OK. Finally got some sun! The answer is this does not work at all with the glasses on, and then looking into the sextant. If you get lucky you can point it the right way and see the suns, but hit and miss at best. It would be much better just to use the filters in the glasses to make an end cap filter. Then you can see what you are doing. With the total black glasses on you cannot see anything. I even tried taking the scope off of the sextant and could not find the sun. The answer is just carefully pull the glasses apart to get the filter and make an end cap version.

Herman Dekker said...

David,
Your are right, with the Eclipse glasses on your are blind.
Difficult to grab the sextant, and finding the correct grip
for using it.

I have a small peace of solarfilm from Germany this is used
one telecopes, they advise put the foil in front of the objective
NEVER on the oculair, because the sun can damage the coatings on
the internal lenses.
So it is clear now, solarfilm in front of the telescope, not in front
of your eyes.
Well it was one idea, but not usable.
HermanD

David Burch said...

Yes for sure, the filter goes on the front of the telescope; the side farthest from the eye. With that confirmed, I might note that the $20 telescope we are putting on the Davis mark 3 probably does not have any expensive coating on it as would a higher quality model. (...but i should add that I do not know much about scope optics.

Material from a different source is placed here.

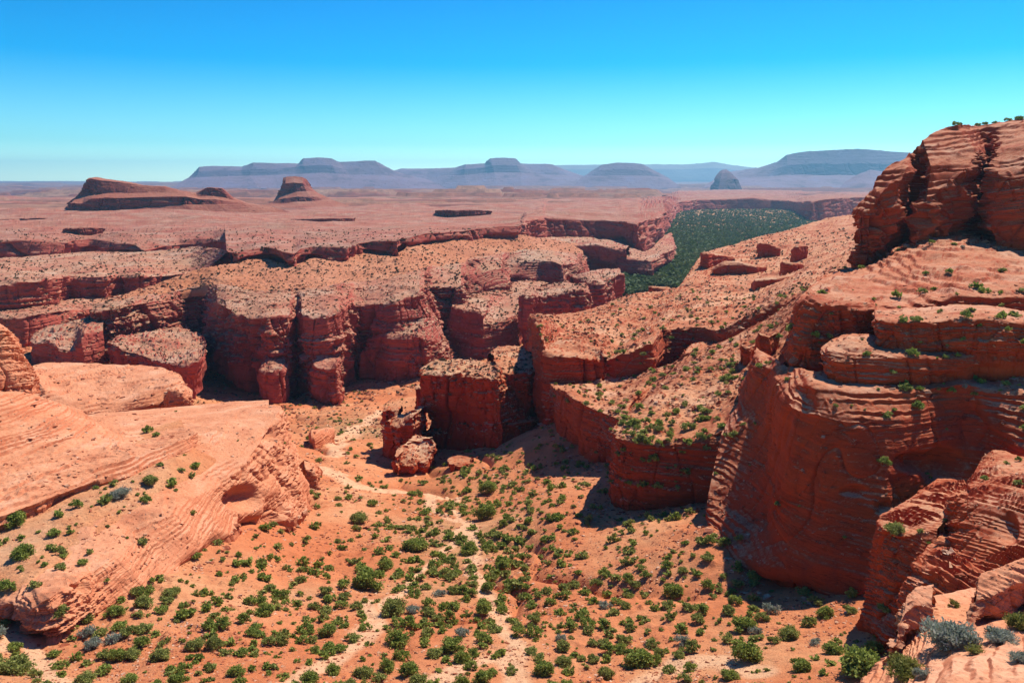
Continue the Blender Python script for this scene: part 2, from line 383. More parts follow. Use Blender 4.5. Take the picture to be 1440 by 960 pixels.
# ------------------------------------------------------------------ base ground (valley and canyon floors)
GP = [(-300,1000,60),(0,1000,62),(400,1000,64),(720,1000,66),(1100,1000,62),(1440,1000,58),(1800,1000,56),
 (-300,868,82),(-100,868,82.3),(-300,900,76),(0,905,79),(60,905,81),(200,900,82),(400,900,84),(700,900,87),(1000,900,84),(1200,900,78),(1440,900,72),(1800,900,68),
 (-300,790,100),(0,800,98),(150,830,96),(300,790,109.5),(360,745,130),(400,762,129),(500,800,119),(650,800,122),(800,800,116),(900,800,110),(1050,800,101),
 (450,710,163),(600,700,180),(700,700,172),(800,700,152),(900,722,139),(1000,742,117),
 (450,650,212),(560,658,222),(700,640,212),(760,605,226),(830,640,190),(790,600,212),
 (480,600,288),(560,575,335),(450,562,385),(400,563,388),(540,570,350),(300,545,410),(620,500,480),(700,480,530),(100,520,410),(0,500,430),(40,490,425),(-300,500,430),
 (850,450,600),(900,412,690),(950,400,715),(870,386,775),(920,386,780),(955,373,860),(985,352,1080),(1050,300,2400),(1100,295,2700),(980,300,2400),(900,300,2450),
 (1300,700,140),(1500,700,130),(1800,700,130),(1100,520,290),(1300,520,300),(1600,520,300),(1300,430,600),(1700,430,600),(1100,400,840),
 (0,400,900),(400,400,900),(-300,400,900)]
def tps_fit(X, y, lam=1e-3):
    d = np.linalg.norm(X[:, None]-X[None], axis=-1); K = np.where(d > 0, d*d*np.log(d+1e-12), 0)+lam*np.eye(len(X))
    Pm = np.concatenate([np.ones((len(X), 1)), X], 1); n = len(X)
    M = np.block([[K, Pm], [Pm.T, np.zeros((3, 3))]]); w_ = np.linalg.solve(M, np.concatenate([y, np.zeros(3)]))
    return X, w_
def tps_eval(f, Q):
    X, w_ = f; n = len(X); sh = Q.shape[:-1]; Q = Q.reshape(-1, 2); out = w_[n]+Q@w_[n+1:]
    for i in range(n):
        d2 = ((Q-X[i])**2).sum(1); out += w_[i]*.5*d2*np.log(d2+1e-12)
    return out.reshape(sh)
gx, gy = [], []
for u, v, Y in GP:
    gx.append((float(S_(u, v)), math.log(Y)*.6)); gy.append(float(T(v)))
for s_ in (-1.2, -.6, 0, .6, 1.2):
    gx.append((s_, math.log(5200)*.6)); gy.append(-111/5200)
    gx.append((s_, math.log(20)*.6)); gy.append(-34/20)
gf = tps_fit(np.array(gx), np.array(gy), 2e-4)
def ground_grid(na, nr, s0, s1, y0, y1):
    s = np.linspace(s0, s1, na); q = np.linspace(math.log(y0), math.log(y1), nr)
    Sg, Q = np.meshgrid(s, q); Y = np.exp(Q); t_ = tps_eval(gf, np.stack([Sg, Q*.6], -1))
    return np.stack([Sg*Y, Y, t_*Y], -1)
NETS['ground'] = ground_grid(120, 220, -1.1, 1.1, 30, 5200)
def poly_dist(x, y, pts):
    d = np.full(x.shape, 1e9, np.float32)
    for a, b in zip(pts[:-1], pts[1:]):
        ax, ay, bx, by = a[0], a[1], b[0], b[1]; vx, vy = bx-ax, by-ay; l2 = vx*vx+vy*vy+1e-9
        t_ = np.clip(((x-ax)*vx+(y-ay)*vy)/l2, 0, 1); d = np.minimum(d, np.hypot(x-ax-t_*vx, y-ay-t_*vy))
    return d
_gt = bvh_of(('ground',))
def gpts(uv):
    out = []
    for u, v in uv:
        Y = castY(_gt, u, v)
        if Y: out.append(P(u, v, Y))
    return out
WASH = [([(440,655),(475,672),(500,688),(540,692),(600,690),(625,700)], 1.6), ([(470,640),(478,618),(505,600),(538,578)], 1.8),
        ([(600,690),(608,720),(640,735)], .8), ([(655,735),(668,770),(672,800),(690,850),(705,880),(722,905),(732,940),(745,985)], .9),
        ([(380,975),(430,945),(470,925),(510,905),(528,875),(515,850)], .9), ([(0,905),(35,880),(45,920),(60,945),(85,965)], .9),
        ([(860,985),(910,955),(950,932),(1010,925),(1060,940)], 1.0), ([(530,870),(560,840),(600,800),(655,735)], .6),
        ([(600,960),(660,935),(720,925)], .8),([(930,396),(950,384),(965,373),(980,362),(992,352)], 9), ([(640,735),(640,700),(600,690)], .6)]
V = ground_grid(1250, 1500, -.82, .82, 48, 4300)
x, y, z = V[..., 0], V[..., 1], V[..., 2]
zn = 2.0*fbm(x/38, y/38, 0*z, 3, 1)*sm(y, 60, 200)+.8*fbm(x/11, y/11, 0*z, 4, 2)+.16*fbm(x/1.7, y/1.7, 0*z, 3, 4)
gul = np.abs(noise(x/16+.5*noise(x/9, y/9, 0*z, 8), y/42, 0*z, 9)); zn += -2.0*np.power(1-gul, 6)*sm(y, 70, 110)*(1-sm(y, 400, 700))
blk = np.power(np.maximum(0, noise(x/1.3, y/1.3, 0*z, 77)), 3)*.7*sm(noise(x/14, y/14, 0*z, 78), -.2, .3); zn += blk
V[..., 2] += zn
wash = np.zeros(x.shape, np.float32)
wob = 1+.5*noise(x/5, y/5, 0*z, 55)
for uv, wd in WASH:
    d = poly_dist(x+1.2*noise(x/6, y/6, 0*z, 31), y+2*noise(x/6, y/6, 0*z, 32), gpts(uv)); wash = np.maximum(wash, 1-sm(d/wob, wd*.9, wd*2.2))
pv = proj(V); pu, pvv = pv[..., 0], pv[..., 1]
scrub = np.maximum(sm(y, 520, 900), .8*np.exp(-((pu-500)/70)**2-((pvv-600)/16)**2))*(1-wash)
scrub = np.maximum(scrub, .5*np.exp(-((pu-640)/90)**2-((pvv-760)/90)**2)*(1-wash))
g = mesh_grid('canyon_floor', V.astype(np.float32), M_ground, True, attrs={'wash': wash, 'scrub': scrub})
tag(g, kind='structure')
del V, x, y, z, zn, gul, blk, pv

# ------------------------------------------------------------------ upper plateau: rim cliffs and the plain out to the horizon
PR = [ # u_rim,v_rim,u_foot,v_foot,Y_foot
 (-420,338,-420,364,760),(-200,339,-200,364,750),(0,338,0,362,740),(30,336,25,360,745),(60,339,60,357,750),(95,341,90,354,760),(105,337,105,352,775),(130,336,125,348,790),(165,341,165,352,760),(190,343,205,354,750),(215,338,230,348,780),(250,337,255,345,800),(275,336,275,344,800),(300,335,300,342,790),(312,338,312,341,745),(318,341,318,343,690),(320,345,320,347,630),(319,349,320,354,575),
 (318,352,322,369,545),(332,354,335,368,540),(350,350,352,362,550),(372,346,374,359,560),(392,351,398,371,525),(415,355,418,373,525),(424,348,426,360,545),(440,345,440,359,550),(470,345,462,363,548),(490,346,485,367,545),(503,341,498,355,565),(520,338,518,352,575),(540,337,540,357,570),(561,337,561,359,565),(566,334,566,343,600),(578,333,577,344,602),(590,330,590,345,615),(600,327,603,341,625),(625,326,625,339,640),(650,324,650,335,665),(672,320,672,332,690),(700,318,700,331,705),(735,316,736,331,720),
 (737,308,742,334,860),(750,306,752,337,880),(762,305,763,334,900),(768,306,768,331,930),(800,307,800,332,940),(845,309,845,333,950),(868,311,868,338,930),(880,312,883,347,900),(896,314,903,357,880),(905,312,915,352,930),(922,306,924,337,1120),(933,302,935,331,1250),(940,297,944,323,1600),(947,293,950,309,2100),
 (952,284,955,302,2500),(980,280,980,298,2700),(1020,279,1020,297,2750),(1060,277,1060,296,2750),(1085,280,1085,295,2750),(1105,281,1105,296,2700),(1120,284,1120,300,2500),(1140,283,1135,311,2050),(1160,279,1160,309,2080),(1190,277,1190,303,2200),(1225,276,1225,300,2300),(1500,276,1500,300,2300),(1800,276,1800,300,2300)]
foot, rim = [], []
for ur, vr, uf, vf, Y in PR: foot.append((uf, vf, Y)); rim.append((ur, vr, Y*1.012))
def plain_t(u, Y, t0):  # smooth fall of the plain behind the rim
    return 0
r2, r3, r4, r5, r6 = [], [], [], [], []
for (u, v, Y) in rim:
    z0 = T(v)*Y
    for lst, Yn, zn_ in ((r2, max(Y*1.12, 870 if Y < 850 else Y+60), -55 if Y < 850 else z0-1), (r3, max(Y*1.5, 1340), float(np.interp(max(Y*1.5, 1340), [500, 900, 1300, 2700, 7000], [-46, -52, -57, -70, -86]))+.5), (r4, max(Y*1.8, 2700), -70), (r5, 7000, -86), (r6, 30000, -100)):
        s0 = float(S_(u, v)); tt = zn_/Yn
        p = np.array([s0*Yn, Yn, zn_]); a = proj(p); lst.append((a[0], a[1], Yn))
def big_plateau():
    net('upper_plateau', [foot, rim, r2, r3], M_plat, L=4.5, A=3.8, seed=100, sink=45, back=(1500, -12), und=3.0, topA=.2, lump=.25, maxcols=2600, colblur=.06, rnd=1.2, crack=1.3)
    tag(bpy.data.objects['upper_plateau'], kind='structure')
big_plateau()
# distant plain
na, nr_ = 700, 420
s = np.linspace(-.95, .95, na); q = np.linspace(math.log(600), math.log(23500), nr_)
Sg, Q = np.meshgrid(s, q); Y = np.exp(Q)
fpy = np.array([T(rv)*0+rY for (_, rv, rY) in rim]); fps = np.array([float(S_(ru, rv)) for (ru, rv, _) in rim]); fpz = np.array([T(rv)*rY for (_, rv, rY) in rim])
o_ = np.argsort(fps); y_edge = np.interp(s, fps[o_], fpy[o_]); y_edge = np.maximum.reduce([np.roll(y_edge, k) for k in range(-6, 7)])
z_edge = np.interp(s, fps[o_], fpz[o_])
Z = np.interp(Y, [500, 900, 1300, 2700, 7000, 42000], [-46, -52, -57, -70, -86, -100])
ye = y_edge[None, :]; bl = 1-sm(Y/ye, 1.05, 1.9); 
Z = Z-1.5-sm(Y/ye, 1.12, 1.03)*0

X = Sg*Y
rough = (2.2*fbm(X/120, Y/160, 0*X, 4, 60)+6*fbm(X/700, Y/700, 0*X, 3, 62)*sm(Y, 1500, 3000))
ter = fbm(X/1100, Y/700, 0*X, 5, 64, .5)   # low scarps: stepped relief on the plain
stp = 0
for lv in (-.3, -.2, -.1, 0, .1, .2, .3): stp = stp+sm(ter, lv, lv+.006)
Z = Z+rough+13*(stp-3.5-2.8*sm(Y, 3000, 4500))*sm(Y/np.maximum(y_edge, 940)[None, :], 1.5, 2.3)*(1-.3*sm(Y, 9000, 20000))*(1-.5*sm(3000-Y, 0, 900))
Z = np.where(Y > 18000, np.minimum(Z, -90), Z)
pl = mesh_grid('distant_plain', np.stack([X, Y, Z], -1).astype(np.float32), M_plain, True); tag(pl, kind='structure')
PLZ = (s, q, Z)
me_ = pl.data; yv = Y.ravel(); dead = (Y < np.where(y_edge < 1250, 1290, y_edge*1.38)[None, :]).ravel()
import bmesh
bm = bmesh.new(); bm.from_mesh(me_); bm.verts.ensure_lookup_table(); bmesh.ops.delete(bm, geom=[bm.verts[int(i)] for i in np.nonzero(dead)[0]], context='VERTS'); bm.to_mesh(me_); bm.free()
def plainz(x_, y_):
    i = np.clip(np.searchsorted(q, math.log(y_)), 0, nr_-1); j = np.clip(np.searchsorted(s, x_/y_), 0, na-1); return float(Z[i, j])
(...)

It was my impression that the quality and process of coating the lenses is a key distinction of the good instruments.) And again, i refer to our plastic sextant book for instructions on how to make a nice fitting tube using cardboard and other tricks for assembly. I also recalled when checking this that you have to beef up the velcro thickness enough that the index arm slides under the scope. The ones we make have has two layers of velcro on the tube and one on the sextant. we also have forms on line (starpath.com/celnavbook) that can be used for the solar index correction that you can do with the filter.... one of our associates Lanny Petijean designed the form, which i think is based on a design from Lewis and Clark.